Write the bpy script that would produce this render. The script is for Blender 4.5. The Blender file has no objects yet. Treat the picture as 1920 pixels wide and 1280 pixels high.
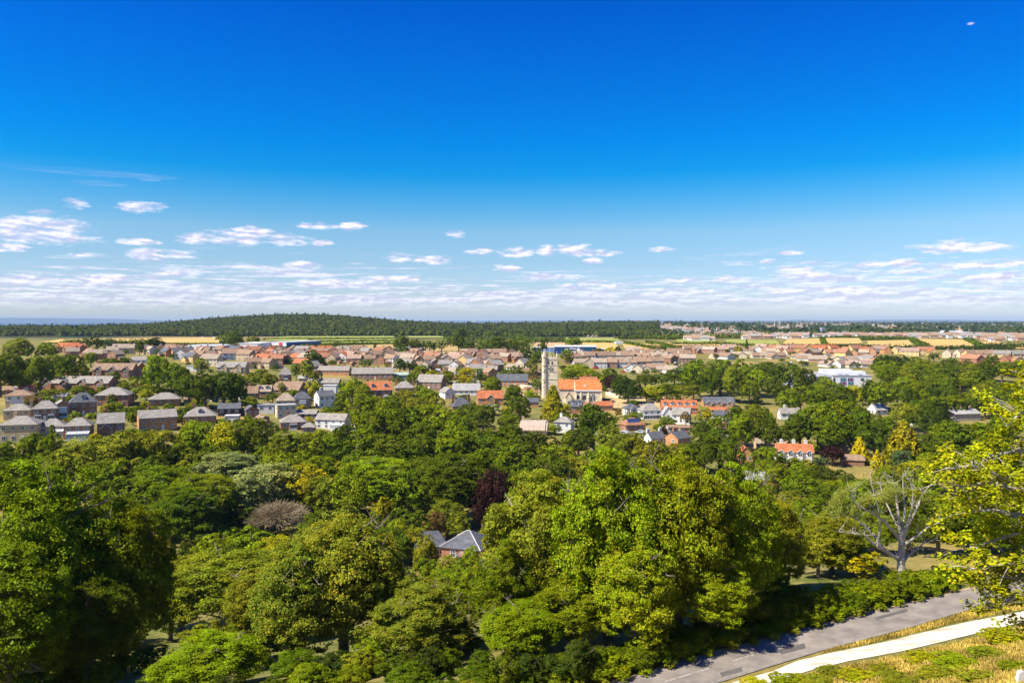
import bpy, math, random
import numpy as np
from mathutils import Vector, Matrix

R = math.radians
C = bpy.context.scene.collection
S = bpy.context.scene
F = 1495.0      # focal length in photo pixels (1920 wide)
Y0 = 598.0      # photo row of the horizon
rnd = random.Random(11)
nrg = np.random.default_rng(7)

# ------------------------------------------------------------------ camera
cam = bpy.data.cameras.new('camera')
camo = bpy.data.objects.new('camera', cam)
C.objects.link(camo)
camo.location = (0, 0, 0)
camo.rotation_euler = (R(90), 0, 0)
cam.sensor_width = 36
cam.lens = F / 1920 * 36
cam.shift_y = -(640 - Y0) / 1920
cam.clip_start = 0.5
cam.clip_end = 120000
S.camera = camo

# ------------------------------------------------------------------ light
SUN_AZ, SUN_EL = -114.0, 49.0      # azimuth clockwise from +Y (view direction), so left and slightly behind
S.view_settings.view_transform = 'Standard'
S.view_settings.look = 'None'
S.view_settings.gamma = 1
S.view_settings.exposure = 0.75
S.cycles.max_bounces = 5
S.cycles.diffuse_bounces = 2
S.cycles.glossy_bounces = 2
S.cycles.transmission_bounces = 3
S.cycles.volume_bounces = 0
S.cycles.transparent_max_bounces = 4
sd = bpy.data.lights.new('sun', 'SUN')
sd.energy = 5.0
sd.angle = R(0.5)
sd.color = (1.0, 0.935, 0.80)
so = bpy.data.objects.new('sun', sd)
C.objects.link(so)
sv = Vector((math.sin(R(SUN_AZ)) * math.cos(R(SUN_EL)), math.cos(R(SUN_AZ)) * math.cos(R(SUN_EL)), math.sin(R(SUN_EL))))
so.rotation_euler = sv.to_track_quat('Z', 'Y').to_euler()

world = bpy.data.worlds.new('World')
S.world = world
world.use_nodes = True
world.cycles.sampling_method = 'MANUAL'
world.cycles.sample_map_resolution = 256
wt = world.node_tree
wt.nodes.clear()


class NT:
    """tiny node helper"""
    def __init__(s, t):
        s.t = t

    def n(s, kind, **kw):
        nd = s.t.nodes.new(kind)
        for k, v in kw.items():
            setattr(nd, k, v)
        return nd

    def l(s, a, b):
        s.t.links.new(a, b)

    def put(s, sock, v):
        if hasattr(v, 'links') or isinstance(v, bpy.types.NodeSocket):
            s.l(v, sock)
        else:
            sock.default_value = v

    def m(s, op, a, b=0.0, c=0.0, clamp=False):
        nd = s.n('ShaderNodeMath', operation=op)
        nd.use_clamp = clamp
        s.put(nd.inputs[0], a)
        if op not in ('SQRT', 'ABSOLUTE'):
            s.put(nd.inputs[1], b)
        if op in ('MULTIPLY_ADD', 'SMOOTH_MAX'):
            s.put(nd.inputs[2], c)
        return nd.outputs[0]

    def mix(s, f, a, b, mode='MIX'):
        nd = s.n('ShaderNodeMix', data_type='RGBA', blend_type=mode)
        s.put(nd.inputs[0], f)
        s.put(nd.inputs[6], a if isinstance(a, bpy.types.NodeSocket) else (*a, 1)[:4])
        s.put(nd.inputs[7], b if isinstance(b, bpy.types.NodeSocket) else (*b, 1)[:4])
        return nd.outputs[2]

    def noise(s, vec, scale, detail=4, rough=0.55):
        nd = s.n('ShaderNodeTexNoise')
        if vec is not None:
            s.l(vec, nd.inputs['Vector'])
        nd.inputs['Scale'].default_value = scale
        nd.inputs['Detail'].default_value = detail
        nd.inputs['Roughness'].default_value = rough
        return nd.outputs['Fac']

    def rng(s, v, a, b, c=0.0, d=1.0, smooth=True):
        nd = s.n('ShaderNodeMapRange')
        nd.interpolation_type = 'SMOOTHSTEP' if smooth else 'LINEAR'
        s.put(nd.inputs[0], v)
        for i, q in enumerate((a, b, c, d)):
            s.put(nd.inputs[i + 1], q)
        return nd.outputs[0]


# sky: Nishita air with a saturated grade, broken cumulus seen by direction only
w = NT(wt)
sky = w.n('ShaderNodeTexSky', sky_type='NISHITA')
sky.sun_disc = False
sky.sun_elevation = R(SUN_EL)
sky.sun_rotation = R(SUN_AZ)
sky.altitude = 80
sky.air_density = 1.0
sky.dust_density = 0.3
sky.ozone_density = 3.0
tc = w.n('ShaderNodeTexCoord')
sx = w.n('ShaderNodeSeparateXYZ')
w.l(tc.outputs['Generated'], sx.inputs[0])
X, Y, Z = sx.outputs
hor = w.m('SQRT', w.m('ADD', w.m('MULTIPLY', X, X), w.m('MULTIPLY', Y, Y)))
el = w.m('DIVIDE', Z, w.m('MAXIMUM', hor, 0.001))            # tangent of elevation
az = w.m('ARCTAN2', X, Y)
hs = w.n('ShaderNodeHueSaturation')
hs.inputs['Saturation'].default_value = 1.5
hs.inputs['Value'].default_value = 2.0
w.l(sky.outputs[0], hs.inputs['Color'])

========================

▶ **REQUIRED WORK**
Without the pictures, please reproduce each line of the listing above exactly, from the first one through the line bearing "from mathutils import Vector, Matrix".

▶ **COMPLETE RESPONSE**
Write the bpy script that would produce this render. The script is for Blender 4.5. The Blender file has no objects yet. Treat the picture as 1920 pixels wide and 1280 pixels high.
import bpy, math, random
import numpy as np
from mathutils import Vector, Matrix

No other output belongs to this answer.